▶ [WHAT IS EXPECTED] Find the number of lines containing the string "picture" in the data. Answer with the number by itself.

▶ [AVAILABLE DATA]
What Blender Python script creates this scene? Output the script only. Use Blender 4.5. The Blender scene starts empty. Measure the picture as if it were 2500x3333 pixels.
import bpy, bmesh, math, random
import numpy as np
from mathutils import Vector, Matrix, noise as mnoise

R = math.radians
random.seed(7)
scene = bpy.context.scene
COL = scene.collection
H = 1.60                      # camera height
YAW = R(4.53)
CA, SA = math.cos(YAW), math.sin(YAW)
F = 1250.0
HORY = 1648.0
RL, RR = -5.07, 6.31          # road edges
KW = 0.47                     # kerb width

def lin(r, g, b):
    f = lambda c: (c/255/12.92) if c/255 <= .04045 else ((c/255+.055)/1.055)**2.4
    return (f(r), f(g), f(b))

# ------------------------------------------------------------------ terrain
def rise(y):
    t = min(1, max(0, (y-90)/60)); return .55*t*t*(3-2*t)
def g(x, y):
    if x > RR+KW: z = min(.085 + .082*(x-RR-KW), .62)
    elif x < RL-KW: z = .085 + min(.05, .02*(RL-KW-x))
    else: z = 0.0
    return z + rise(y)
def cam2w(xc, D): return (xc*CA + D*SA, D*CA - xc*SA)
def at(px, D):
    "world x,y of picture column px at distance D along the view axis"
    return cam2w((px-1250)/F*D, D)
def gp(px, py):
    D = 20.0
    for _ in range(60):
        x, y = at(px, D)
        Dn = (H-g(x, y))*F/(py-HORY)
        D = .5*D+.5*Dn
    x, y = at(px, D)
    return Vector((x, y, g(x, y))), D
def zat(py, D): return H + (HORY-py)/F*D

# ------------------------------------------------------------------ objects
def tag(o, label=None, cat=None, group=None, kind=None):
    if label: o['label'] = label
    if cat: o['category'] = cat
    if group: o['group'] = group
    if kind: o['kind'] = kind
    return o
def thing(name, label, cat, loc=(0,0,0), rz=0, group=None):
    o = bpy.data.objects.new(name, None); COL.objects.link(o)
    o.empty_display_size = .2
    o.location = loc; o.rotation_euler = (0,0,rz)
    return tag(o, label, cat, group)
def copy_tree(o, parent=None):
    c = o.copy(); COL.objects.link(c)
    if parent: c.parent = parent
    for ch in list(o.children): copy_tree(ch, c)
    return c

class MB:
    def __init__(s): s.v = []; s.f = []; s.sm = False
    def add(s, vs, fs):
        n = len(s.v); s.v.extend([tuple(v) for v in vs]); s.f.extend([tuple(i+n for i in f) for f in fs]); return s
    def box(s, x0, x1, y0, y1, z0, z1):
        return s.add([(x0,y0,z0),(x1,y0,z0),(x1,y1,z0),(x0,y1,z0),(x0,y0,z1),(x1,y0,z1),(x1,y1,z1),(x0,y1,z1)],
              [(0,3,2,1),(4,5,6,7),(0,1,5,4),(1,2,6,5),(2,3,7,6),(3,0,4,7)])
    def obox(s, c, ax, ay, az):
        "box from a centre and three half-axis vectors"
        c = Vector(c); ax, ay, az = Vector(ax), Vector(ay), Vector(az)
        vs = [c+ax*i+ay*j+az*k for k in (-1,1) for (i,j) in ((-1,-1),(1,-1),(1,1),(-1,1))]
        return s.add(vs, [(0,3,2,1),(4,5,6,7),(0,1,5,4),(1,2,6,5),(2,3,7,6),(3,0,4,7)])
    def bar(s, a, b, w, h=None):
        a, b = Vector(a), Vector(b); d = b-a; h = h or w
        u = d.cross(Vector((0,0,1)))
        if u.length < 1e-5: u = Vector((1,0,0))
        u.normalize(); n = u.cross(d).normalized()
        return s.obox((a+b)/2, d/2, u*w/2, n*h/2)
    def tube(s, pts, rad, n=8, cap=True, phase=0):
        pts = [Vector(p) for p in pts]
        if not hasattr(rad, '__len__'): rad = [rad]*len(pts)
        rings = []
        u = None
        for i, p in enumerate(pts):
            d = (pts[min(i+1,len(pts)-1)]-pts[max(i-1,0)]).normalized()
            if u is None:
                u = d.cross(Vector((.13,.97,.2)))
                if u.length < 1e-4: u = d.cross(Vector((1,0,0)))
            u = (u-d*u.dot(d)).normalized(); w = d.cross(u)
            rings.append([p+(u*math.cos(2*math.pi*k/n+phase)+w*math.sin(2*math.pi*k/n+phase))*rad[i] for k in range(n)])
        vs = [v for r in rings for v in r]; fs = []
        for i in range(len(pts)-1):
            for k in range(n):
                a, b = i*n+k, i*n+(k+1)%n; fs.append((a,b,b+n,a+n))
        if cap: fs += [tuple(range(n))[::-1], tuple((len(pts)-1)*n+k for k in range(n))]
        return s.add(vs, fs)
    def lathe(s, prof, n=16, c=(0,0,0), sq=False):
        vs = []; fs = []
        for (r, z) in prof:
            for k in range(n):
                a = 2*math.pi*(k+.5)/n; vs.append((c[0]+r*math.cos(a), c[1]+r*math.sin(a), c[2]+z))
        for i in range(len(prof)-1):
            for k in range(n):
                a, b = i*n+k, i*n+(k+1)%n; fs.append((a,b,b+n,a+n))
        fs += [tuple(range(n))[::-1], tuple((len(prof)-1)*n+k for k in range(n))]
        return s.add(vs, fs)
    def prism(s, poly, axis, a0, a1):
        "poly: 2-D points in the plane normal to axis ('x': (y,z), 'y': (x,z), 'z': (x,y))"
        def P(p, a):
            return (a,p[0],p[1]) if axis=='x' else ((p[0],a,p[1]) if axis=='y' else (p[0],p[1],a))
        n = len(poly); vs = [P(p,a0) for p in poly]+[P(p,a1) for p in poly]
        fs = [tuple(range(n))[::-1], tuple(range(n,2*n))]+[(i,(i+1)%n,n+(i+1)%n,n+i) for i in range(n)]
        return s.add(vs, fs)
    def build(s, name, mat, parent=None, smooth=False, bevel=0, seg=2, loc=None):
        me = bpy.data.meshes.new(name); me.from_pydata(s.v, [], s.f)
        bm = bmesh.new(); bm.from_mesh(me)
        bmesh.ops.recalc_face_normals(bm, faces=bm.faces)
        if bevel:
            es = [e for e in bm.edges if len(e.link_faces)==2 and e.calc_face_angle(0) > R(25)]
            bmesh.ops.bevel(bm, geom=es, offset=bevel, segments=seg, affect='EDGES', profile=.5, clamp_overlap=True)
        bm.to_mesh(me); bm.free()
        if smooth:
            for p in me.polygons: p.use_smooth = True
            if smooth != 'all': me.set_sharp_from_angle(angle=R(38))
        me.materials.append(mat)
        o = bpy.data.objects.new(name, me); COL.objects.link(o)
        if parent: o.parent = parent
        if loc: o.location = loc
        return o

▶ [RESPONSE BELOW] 2